Horror stories abound in the cloud... and fearful pundits rule the day, questioning the viability, security, or unknown costs of the enterprise adopting Cloud. But the reality is, it is going to happen anyway. Why? Because developers and testers can afford to adopt it on an as-needed basis without a capital expense mandate, and cloud allows software teams to fail faster.
Cloud is not just some "cheaper pay-per-use place" you deploy your apps. It is the culmination of distributed software development processes. The ideas of SOA, BPM, loose coupling, all play into the design of enterprise software for Cloud.
The beauty of developing and testing in the Cloud is not guaranteed success. It is that we can fail far faster, and at a much lower cost. One of our partner sales friends recently sent me this excellent little speech from CSC's expat Mark Masterson (check his blog here):
(Uh, whoever that bank is at about (13:40) in this clip, who lost $500M+ waiting for teams to have sequential access to test environments, needs a Virtual Services Environment to not only provision infrastructure with VMs, but also simulate those off-cloud dependencies in far lower cost for Cloud.)

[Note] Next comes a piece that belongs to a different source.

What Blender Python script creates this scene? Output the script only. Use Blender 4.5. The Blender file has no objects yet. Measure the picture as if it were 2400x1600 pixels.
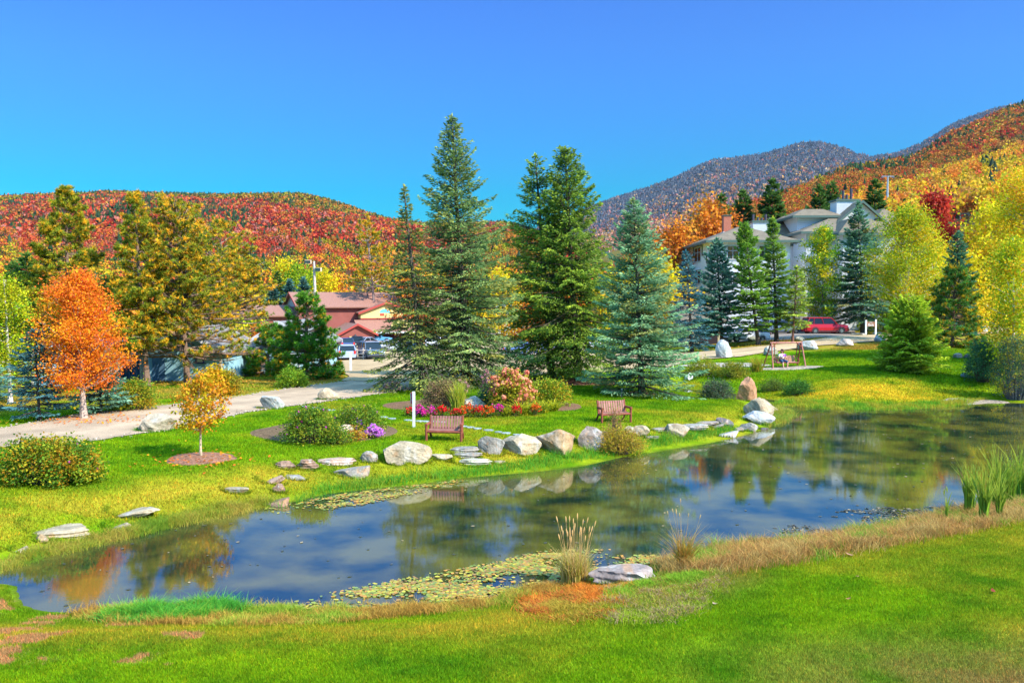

I like what Mark is saying about companies being obsessed with reducing the risk of failure rather than the cost of failure. They spend all of their energy with a balance-sheet mentality - ensuring that any expenditure has less risk of failure, and in turn, delay projects and limit their options. Driving down the cost of failure is what enables real agility - allowing companies to delay their decisions to deduce the most optimal directions.
As a musician I make a point out of failing faster. The reason for practicing with others is not to play the music perfectly - instead, it is about going for it, and getting all the bad notes and bad ideas out, before you invest in recording or playing live. The same goes for software. If you had unlimited, low-cost ability to try options, rather than having to predict the one with the least chance of failure, you would find the best one much quicker.
Cloud is going to be the reality of distributed enterprise applications, because no matter what the pundits say, before it is a deployment option, it is an optimal platform for agile software development and testing. So get out there, and fail faster!

Thanks for this. I agree violently (as must surely b obvious). I like the music analogy -- I'm gonna use that. ;)
Some dude recently interviewed me about my opinions on the impact of "cloud" (Christ, how I hate that framing, BTW - so imprecise) on project management, for a white paper for the PMI. I said "Well, gee, in a cloud project, all of your assumptions and concepts with regard to 'requirements engineering', 'scope management', 'estimating' and so on are pretty much forked. IaaS, in particular, allows me to proceed in a manner that doesn't require me to commit to *one* hypothesis a priori -- instead, I can test many hypotheses."
His head exploded, and the conversation was pretty much over. ;)
Posted by: Mark Masterson | August 06, 2010 at 02:24 AM
Hah, good to see you on here Mark. Maybe we could help project managers make an impact if they could manage EaaS (Expectations as a Service) in the Cloud.